Find the word "picture" in the material below and gather every line that contains it.

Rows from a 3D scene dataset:
-- -- --

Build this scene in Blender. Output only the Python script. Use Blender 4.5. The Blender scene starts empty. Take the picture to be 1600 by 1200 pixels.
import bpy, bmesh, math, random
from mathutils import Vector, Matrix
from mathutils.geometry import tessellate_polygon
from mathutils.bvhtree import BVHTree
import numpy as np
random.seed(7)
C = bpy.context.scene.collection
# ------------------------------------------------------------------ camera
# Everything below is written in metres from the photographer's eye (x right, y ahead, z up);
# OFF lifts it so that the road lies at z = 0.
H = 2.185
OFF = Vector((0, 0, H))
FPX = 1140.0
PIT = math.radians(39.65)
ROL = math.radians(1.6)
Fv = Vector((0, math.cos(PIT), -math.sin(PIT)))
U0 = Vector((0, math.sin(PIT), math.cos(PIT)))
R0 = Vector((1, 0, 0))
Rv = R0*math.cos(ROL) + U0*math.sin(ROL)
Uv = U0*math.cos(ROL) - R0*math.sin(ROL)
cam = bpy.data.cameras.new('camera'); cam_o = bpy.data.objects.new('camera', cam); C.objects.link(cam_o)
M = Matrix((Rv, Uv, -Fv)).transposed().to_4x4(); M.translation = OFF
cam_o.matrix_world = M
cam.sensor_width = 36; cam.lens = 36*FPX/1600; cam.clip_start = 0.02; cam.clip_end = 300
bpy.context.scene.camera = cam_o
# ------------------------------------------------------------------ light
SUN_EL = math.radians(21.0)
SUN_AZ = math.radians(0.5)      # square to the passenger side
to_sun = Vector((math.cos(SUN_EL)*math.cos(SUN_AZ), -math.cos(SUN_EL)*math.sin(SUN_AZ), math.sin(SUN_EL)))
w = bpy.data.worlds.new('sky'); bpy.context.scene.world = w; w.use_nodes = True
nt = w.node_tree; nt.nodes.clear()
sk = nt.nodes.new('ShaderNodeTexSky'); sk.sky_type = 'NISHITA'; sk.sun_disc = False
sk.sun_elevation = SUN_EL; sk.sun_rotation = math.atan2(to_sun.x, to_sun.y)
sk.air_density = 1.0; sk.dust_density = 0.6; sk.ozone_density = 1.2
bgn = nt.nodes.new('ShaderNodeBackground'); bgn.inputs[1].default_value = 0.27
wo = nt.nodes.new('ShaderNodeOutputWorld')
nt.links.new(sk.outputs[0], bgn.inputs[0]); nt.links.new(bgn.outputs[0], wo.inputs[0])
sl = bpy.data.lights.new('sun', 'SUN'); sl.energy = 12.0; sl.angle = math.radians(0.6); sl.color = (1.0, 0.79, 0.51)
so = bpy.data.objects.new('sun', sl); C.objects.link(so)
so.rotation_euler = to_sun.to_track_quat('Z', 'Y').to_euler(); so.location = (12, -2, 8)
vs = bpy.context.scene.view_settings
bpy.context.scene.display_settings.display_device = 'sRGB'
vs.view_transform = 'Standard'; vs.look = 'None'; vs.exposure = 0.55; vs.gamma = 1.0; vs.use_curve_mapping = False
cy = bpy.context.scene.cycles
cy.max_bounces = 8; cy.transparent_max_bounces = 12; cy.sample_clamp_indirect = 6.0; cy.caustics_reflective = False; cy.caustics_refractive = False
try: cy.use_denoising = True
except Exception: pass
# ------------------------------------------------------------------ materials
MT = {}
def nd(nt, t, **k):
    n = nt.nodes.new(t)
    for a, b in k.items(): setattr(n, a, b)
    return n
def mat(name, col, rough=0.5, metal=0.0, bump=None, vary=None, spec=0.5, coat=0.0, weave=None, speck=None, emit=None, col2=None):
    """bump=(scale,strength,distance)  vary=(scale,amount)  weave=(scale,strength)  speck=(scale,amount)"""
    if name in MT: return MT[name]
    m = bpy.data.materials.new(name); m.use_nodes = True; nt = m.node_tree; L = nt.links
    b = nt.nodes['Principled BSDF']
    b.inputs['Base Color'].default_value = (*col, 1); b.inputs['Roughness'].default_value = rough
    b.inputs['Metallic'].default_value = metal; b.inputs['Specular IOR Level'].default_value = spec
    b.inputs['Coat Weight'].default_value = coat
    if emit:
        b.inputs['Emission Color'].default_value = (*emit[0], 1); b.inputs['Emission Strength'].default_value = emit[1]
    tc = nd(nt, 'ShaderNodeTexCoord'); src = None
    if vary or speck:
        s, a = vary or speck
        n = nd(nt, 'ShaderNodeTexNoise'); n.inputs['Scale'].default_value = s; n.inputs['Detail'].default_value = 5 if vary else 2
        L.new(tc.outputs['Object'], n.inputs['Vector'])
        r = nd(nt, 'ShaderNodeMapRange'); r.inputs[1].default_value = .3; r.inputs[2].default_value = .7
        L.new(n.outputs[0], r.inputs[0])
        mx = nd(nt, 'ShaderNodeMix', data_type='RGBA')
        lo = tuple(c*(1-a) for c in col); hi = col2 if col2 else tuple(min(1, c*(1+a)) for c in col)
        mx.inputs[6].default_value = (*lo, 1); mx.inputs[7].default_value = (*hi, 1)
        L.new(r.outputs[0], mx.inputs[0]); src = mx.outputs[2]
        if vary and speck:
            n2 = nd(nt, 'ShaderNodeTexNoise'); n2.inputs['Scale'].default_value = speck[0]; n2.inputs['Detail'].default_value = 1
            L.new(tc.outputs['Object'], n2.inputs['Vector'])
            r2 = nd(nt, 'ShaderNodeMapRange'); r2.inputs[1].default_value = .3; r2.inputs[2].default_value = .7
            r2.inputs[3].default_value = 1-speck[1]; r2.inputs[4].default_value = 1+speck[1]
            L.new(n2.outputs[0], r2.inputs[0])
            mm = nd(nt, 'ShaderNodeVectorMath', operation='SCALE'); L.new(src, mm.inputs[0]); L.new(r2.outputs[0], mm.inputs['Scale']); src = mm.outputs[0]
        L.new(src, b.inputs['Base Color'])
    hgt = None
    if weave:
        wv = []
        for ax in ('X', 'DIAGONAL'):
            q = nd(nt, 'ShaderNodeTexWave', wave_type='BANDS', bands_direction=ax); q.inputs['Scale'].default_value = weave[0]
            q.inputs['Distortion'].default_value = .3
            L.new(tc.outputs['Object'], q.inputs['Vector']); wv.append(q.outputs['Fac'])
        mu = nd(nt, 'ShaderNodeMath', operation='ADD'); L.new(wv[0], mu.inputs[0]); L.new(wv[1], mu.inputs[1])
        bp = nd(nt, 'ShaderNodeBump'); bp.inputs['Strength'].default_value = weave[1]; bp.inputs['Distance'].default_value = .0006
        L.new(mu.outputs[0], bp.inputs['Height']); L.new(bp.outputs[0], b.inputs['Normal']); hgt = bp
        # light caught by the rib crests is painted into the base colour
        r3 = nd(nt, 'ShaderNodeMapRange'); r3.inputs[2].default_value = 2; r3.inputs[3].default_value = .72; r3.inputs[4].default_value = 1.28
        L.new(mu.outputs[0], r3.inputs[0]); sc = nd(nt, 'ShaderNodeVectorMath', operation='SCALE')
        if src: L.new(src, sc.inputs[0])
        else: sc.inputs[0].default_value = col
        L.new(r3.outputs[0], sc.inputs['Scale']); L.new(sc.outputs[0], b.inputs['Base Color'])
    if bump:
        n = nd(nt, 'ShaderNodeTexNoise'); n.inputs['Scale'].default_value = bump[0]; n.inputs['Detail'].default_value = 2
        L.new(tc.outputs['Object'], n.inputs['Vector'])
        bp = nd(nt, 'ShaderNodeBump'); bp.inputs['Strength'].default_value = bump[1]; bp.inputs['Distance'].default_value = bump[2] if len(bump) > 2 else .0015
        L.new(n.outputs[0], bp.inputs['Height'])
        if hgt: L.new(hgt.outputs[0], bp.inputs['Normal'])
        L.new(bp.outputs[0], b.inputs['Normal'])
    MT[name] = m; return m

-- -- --

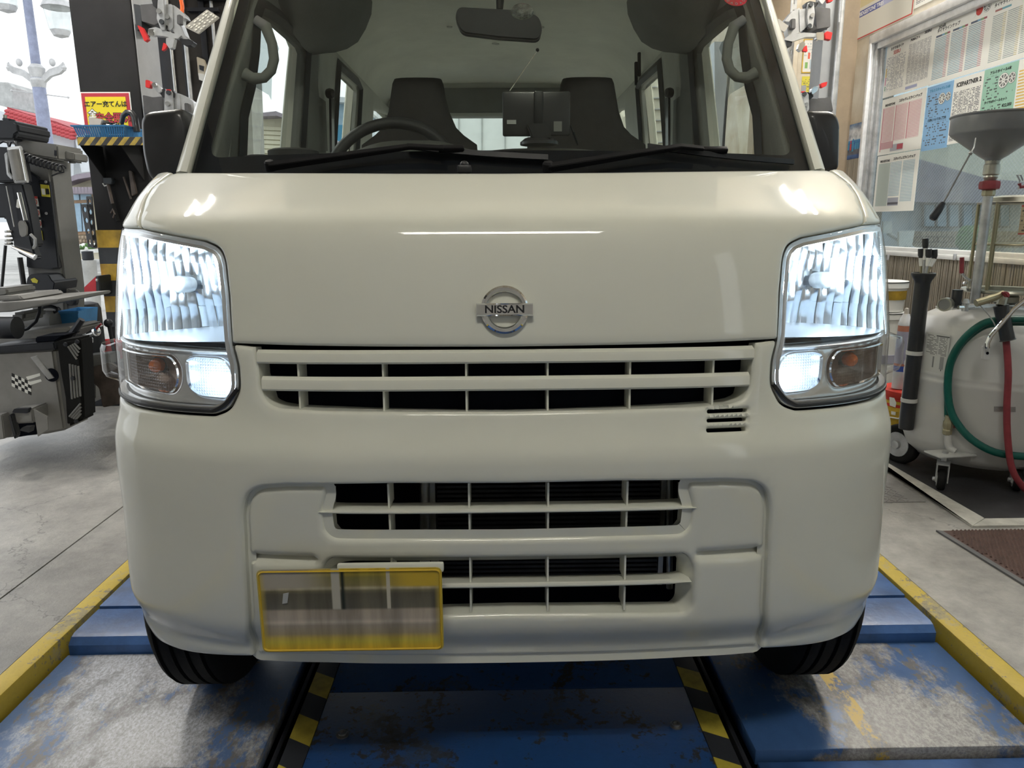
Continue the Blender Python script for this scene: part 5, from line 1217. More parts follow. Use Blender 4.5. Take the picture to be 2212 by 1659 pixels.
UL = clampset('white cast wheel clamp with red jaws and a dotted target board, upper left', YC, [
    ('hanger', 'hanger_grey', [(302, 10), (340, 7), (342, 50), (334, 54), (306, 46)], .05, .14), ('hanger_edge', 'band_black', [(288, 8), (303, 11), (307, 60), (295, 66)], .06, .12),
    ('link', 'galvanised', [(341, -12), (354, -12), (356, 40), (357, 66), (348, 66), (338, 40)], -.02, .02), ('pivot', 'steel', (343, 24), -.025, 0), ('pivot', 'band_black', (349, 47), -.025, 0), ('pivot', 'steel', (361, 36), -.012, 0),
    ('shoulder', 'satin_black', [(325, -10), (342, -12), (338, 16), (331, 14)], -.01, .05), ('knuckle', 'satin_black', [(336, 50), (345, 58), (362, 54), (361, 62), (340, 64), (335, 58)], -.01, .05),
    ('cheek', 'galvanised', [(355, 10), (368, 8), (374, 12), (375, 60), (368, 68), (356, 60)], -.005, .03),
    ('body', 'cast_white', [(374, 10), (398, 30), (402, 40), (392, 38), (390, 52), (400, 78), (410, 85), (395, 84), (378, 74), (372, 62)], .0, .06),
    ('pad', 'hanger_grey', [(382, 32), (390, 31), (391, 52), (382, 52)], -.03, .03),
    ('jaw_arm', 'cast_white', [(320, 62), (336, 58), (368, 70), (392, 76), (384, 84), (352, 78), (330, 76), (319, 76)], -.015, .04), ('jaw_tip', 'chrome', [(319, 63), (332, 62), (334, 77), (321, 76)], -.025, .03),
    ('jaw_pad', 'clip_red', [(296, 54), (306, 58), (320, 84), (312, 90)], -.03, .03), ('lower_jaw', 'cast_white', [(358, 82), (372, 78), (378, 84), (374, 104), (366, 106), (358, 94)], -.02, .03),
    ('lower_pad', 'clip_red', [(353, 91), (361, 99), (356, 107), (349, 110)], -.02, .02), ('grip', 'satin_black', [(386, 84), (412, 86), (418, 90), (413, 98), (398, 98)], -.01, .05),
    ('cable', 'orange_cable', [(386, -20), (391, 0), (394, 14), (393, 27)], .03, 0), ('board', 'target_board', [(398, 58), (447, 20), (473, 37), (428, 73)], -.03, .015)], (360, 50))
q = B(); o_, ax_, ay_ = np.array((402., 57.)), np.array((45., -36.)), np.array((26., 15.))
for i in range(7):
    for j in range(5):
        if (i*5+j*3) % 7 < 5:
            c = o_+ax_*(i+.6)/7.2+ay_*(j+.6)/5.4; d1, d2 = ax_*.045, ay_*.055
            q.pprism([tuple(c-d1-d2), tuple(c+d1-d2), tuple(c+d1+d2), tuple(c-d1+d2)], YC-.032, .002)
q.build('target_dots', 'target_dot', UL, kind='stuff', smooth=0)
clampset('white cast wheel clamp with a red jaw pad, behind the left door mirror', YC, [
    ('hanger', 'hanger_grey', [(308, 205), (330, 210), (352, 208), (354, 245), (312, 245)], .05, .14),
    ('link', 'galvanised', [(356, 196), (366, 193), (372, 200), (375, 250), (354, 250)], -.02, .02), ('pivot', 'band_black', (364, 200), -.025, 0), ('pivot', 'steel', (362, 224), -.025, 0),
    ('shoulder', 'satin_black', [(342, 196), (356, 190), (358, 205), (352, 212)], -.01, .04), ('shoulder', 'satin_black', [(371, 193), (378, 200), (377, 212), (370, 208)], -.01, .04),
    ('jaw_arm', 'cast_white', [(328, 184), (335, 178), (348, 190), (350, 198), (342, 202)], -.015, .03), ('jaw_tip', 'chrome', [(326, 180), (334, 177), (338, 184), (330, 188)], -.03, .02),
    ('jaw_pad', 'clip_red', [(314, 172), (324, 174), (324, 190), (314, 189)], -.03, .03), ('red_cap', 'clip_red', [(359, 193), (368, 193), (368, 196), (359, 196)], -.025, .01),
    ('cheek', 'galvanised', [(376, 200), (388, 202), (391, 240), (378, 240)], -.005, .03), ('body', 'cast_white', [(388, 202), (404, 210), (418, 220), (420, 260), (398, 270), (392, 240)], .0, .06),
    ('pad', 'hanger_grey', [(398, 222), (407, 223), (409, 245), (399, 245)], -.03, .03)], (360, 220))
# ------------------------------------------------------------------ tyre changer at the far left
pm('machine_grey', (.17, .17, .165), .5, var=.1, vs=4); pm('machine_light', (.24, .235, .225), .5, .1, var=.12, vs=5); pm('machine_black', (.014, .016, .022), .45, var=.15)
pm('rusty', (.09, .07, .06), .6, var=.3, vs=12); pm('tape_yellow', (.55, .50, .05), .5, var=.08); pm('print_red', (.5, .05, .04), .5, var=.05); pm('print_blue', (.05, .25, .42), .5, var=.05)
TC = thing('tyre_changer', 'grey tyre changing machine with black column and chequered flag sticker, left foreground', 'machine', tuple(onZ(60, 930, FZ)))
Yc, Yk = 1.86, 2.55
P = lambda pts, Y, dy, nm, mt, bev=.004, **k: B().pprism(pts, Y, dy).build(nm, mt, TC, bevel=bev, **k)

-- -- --

▸ COMPLETED EXERCISE
Build this scene in Blender. Output only the Python script. Use Blender 4.5. The Blender scene starts empty. Take the picture to be 1600 by 1200 pixels.
Continue the Blender Python script for this scene: part 5, from line 1217. More parts follow. Use Blender 4.5. Take the picture to be 2212 by 1659 pixels.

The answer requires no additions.